Ancient is the temptation to attempt to make God in our own image, rather than to content ourselves with our being made in His. In light of that fact, Elton John's declaration that "Jesus was a compassionate, super-intelligent gay man" is neither original nor surprising, heretical as it is (see here). It is the quintessence of self-worship and self-absorption to take sentences that one might well have written about oneself, swap out one's own name for the name of God, and feel very comfortable with all that we share in common with our favorite deity.
Of course, the real Jesus—the Jesus who actually lived in Judea 2,000 years ago and whose life is recorded in the gospels—must make Mr. John quite uncomfortable. He makes me uncomfortable. If He doesn't make you uncomfortable, then you're either not reading the New Testament or you're not reading it seriously.
And yet, no matter how much Mr. John may derive greater enjoyment from a Jesus of his own making, the remainder of Parade Magazine's interview with him shows clearly how much he needs an encounter with the real Jesus.
He needs the real Jesus because in spite of every conceivable advantage in his life, he's found nothing but heartache. His homosexual profligacy didn't satisfy him:
I'd always choose someone younger. I wanted to smother them with love. I'd take them around the world, try to educate them. One after another they got a Cartier watch, a Versace outfit, maybe a sports car. They didn't have jobs. They were reliant on me. I did this repeatedly. In six months they were bored and hated my guts because I'd taken their lives and self-worth away. I hadn't intended to.
Along with sexual perversion came chemical addictions, which also consumed his soul and left him with nothing:
Just about every relationship I ever had was involved with drugs. It never works. But I always had to be with someone, good or bad, otherwise I didn't feel fulfilled. I'd lost the plot.
. . . . . . . .
For some people a gram of cocaine can last a month. Not me. I have to do the lot, and then I want more. At the end of the day, all it led to was heartache
Underneath and around these perversions and addictions—leading to them and growing out of them—Elton John slumps under the burden of his own guilt. He has chosen the old path of seeing whether he can accrue enough good works to make his own atonement for his sins:
I set up my foundation because I wanted to make amends for the years I was a drug addict.
How much money will it take? How many good works? Who gets to read the scales?
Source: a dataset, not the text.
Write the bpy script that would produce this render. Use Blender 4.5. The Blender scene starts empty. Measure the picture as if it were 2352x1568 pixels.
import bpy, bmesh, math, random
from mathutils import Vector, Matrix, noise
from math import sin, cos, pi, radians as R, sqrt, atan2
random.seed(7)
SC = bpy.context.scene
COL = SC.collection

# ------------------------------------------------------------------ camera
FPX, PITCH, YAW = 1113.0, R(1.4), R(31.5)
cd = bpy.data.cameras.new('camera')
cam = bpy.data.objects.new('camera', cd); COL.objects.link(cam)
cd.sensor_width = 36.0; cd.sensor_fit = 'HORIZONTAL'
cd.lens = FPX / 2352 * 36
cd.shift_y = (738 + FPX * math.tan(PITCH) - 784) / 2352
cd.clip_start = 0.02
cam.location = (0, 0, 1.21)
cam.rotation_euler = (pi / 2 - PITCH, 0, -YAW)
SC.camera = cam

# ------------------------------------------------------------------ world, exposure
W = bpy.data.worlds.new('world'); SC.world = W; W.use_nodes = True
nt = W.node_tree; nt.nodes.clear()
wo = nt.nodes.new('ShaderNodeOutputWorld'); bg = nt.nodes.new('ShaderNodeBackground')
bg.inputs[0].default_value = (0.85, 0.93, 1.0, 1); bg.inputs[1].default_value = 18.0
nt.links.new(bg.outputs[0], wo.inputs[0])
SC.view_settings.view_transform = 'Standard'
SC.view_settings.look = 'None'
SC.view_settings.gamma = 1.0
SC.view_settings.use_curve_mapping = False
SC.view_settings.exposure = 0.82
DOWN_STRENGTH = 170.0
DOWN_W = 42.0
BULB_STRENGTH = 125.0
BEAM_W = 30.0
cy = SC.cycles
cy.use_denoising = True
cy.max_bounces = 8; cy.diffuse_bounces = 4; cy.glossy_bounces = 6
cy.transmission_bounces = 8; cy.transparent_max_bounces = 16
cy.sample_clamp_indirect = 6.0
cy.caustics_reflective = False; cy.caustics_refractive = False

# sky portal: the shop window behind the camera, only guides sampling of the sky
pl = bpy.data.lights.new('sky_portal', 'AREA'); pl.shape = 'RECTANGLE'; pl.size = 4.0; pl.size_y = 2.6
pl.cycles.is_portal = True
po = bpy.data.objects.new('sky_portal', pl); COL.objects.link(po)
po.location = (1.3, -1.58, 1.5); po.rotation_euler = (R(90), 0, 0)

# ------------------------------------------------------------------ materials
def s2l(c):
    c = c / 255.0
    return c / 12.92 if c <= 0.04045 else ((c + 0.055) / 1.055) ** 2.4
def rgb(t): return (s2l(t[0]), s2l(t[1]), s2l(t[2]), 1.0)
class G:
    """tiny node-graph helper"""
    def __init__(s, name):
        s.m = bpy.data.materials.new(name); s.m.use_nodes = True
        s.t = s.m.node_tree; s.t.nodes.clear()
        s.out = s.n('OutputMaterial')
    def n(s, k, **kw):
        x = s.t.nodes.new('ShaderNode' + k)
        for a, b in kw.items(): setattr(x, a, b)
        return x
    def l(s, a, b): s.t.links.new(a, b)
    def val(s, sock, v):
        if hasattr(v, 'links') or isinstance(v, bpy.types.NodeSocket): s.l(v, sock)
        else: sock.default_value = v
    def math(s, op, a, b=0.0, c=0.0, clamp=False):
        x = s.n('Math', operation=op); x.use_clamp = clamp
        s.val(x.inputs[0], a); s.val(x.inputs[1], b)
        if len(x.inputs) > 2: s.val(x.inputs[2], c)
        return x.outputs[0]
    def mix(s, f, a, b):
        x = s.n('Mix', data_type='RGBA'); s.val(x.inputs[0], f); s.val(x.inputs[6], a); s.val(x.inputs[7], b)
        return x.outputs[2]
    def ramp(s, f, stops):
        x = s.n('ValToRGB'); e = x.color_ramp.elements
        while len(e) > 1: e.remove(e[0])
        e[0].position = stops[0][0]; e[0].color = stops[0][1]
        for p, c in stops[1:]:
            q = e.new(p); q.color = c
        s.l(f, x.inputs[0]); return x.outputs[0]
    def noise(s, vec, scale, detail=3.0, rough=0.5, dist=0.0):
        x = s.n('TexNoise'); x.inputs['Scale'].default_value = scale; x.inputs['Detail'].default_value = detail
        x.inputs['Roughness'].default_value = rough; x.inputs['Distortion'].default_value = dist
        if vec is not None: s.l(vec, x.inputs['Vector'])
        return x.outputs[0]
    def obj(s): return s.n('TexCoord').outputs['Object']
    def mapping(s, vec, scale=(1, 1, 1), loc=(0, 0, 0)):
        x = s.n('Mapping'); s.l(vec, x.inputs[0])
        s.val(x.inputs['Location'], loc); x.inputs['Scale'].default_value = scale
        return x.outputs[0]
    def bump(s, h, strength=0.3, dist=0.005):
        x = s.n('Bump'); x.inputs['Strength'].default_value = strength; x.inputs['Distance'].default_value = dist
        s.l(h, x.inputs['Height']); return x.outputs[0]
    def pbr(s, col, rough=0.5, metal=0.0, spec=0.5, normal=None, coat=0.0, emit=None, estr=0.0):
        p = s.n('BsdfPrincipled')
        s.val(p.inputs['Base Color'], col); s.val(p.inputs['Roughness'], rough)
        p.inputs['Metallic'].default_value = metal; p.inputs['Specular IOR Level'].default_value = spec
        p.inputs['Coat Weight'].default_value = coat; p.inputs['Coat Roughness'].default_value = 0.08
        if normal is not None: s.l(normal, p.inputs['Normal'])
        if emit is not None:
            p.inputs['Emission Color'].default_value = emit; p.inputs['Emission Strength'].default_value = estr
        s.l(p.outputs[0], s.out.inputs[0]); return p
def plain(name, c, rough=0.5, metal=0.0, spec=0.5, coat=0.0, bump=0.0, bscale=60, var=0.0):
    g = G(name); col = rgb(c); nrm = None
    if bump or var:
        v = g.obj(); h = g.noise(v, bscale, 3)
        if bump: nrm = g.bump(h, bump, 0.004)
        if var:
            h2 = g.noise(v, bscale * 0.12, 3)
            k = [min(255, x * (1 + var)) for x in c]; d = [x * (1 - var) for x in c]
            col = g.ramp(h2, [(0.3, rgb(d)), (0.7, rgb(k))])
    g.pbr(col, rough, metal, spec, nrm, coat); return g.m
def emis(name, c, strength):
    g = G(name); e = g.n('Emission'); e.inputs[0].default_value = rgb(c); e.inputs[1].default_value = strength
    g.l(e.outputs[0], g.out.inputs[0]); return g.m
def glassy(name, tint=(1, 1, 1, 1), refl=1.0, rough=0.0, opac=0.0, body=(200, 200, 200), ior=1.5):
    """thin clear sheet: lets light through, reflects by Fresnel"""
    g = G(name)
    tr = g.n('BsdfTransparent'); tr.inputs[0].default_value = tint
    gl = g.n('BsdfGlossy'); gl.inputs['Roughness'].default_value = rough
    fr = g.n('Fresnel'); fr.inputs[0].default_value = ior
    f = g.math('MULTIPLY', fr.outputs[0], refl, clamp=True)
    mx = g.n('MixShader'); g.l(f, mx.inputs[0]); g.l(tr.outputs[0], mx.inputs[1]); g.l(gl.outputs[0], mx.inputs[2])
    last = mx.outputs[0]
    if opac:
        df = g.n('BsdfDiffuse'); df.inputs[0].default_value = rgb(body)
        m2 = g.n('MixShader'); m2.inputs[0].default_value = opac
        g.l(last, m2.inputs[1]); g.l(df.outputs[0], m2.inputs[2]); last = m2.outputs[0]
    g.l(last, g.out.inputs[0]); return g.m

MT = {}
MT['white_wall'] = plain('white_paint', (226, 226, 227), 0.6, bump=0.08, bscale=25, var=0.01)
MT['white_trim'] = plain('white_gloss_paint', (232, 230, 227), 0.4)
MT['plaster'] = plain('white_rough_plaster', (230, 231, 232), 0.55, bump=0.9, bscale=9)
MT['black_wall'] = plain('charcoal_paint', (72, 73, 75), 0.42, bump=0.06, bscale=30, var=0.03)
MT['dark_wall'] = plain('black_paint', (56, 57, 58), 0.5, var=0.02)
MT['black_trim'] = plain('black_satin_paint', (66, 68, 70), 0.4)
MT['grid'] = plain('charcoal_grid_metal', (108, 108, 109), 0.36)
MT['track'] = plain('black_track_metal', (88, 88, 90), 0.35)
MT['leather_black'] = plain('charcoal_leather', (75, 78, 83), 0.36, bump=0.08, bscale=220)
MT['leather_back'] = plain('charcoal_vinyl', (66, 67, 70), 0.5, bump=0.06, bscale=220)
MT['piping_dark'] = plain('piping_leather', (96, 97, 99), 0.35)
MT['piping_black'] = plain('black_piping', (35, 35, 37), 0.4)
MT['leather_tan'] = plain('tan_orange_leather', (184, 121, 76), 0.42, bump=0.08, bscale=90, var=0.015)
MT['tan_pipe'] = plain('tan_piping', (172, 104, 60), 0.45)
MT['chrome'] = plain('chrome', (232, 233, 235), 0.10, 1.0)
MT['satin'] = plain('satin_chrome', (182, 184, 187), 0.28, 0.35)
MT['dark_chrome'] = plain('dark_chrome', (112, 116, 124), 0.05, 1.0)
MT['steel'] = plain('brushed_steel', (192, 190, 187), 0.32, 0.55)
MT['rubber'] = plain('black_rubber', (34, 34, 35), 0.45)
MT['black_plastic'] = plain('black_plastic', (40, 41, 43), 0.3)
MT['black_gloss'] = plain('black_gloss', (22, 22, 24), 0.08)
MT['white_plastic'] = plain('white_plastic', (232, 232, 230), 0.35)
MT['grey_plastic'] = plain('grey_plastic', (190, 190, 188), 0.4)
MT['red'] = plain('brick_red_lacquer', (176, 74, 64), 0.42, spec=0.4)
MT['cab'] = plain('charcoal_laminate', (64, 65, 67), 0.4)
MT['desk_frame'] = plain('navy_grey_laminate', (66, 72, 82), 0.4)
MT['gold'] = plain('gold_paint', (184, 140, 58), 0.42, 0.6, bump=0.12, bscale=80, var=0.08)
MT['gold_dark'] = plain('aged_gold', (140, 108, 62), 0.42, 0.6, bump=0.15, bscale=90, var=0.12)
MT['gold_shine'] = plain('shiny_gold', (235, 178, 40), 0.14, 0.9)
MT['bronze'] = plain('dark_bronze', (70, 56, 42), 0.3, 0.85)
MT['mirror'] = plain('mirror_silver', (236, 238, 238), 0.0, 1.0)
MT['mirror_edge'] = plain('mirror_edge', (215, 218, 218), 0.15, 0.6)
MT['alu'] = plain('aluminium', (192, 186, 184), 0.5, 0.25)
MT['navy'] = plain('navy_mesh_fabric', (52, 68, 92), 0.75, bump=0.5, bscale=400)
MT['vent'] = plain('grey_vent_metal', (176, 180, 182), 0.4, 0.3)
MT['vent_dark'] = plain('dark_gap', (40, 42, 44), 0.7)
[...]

I'm so thankful for Emir and Ergun Caner. We've seen two Muslims profess faith in Jesus Christ here at this little rural Texas church thanks to the witness and pastoral advice of Emir Caner. They are so right when they tell us about the brutality of the scales versus the beauty of God's grace in the gospel of Jesus Christ. But this message of grace is not a message for Muslims alone. The world is full of Elton Johns, toting around counterfeit Jesuses, all very comfortable to them, but no help at all. And all the while, "Jesus , the Mighty to Save" is not far away at all, and is their only hope.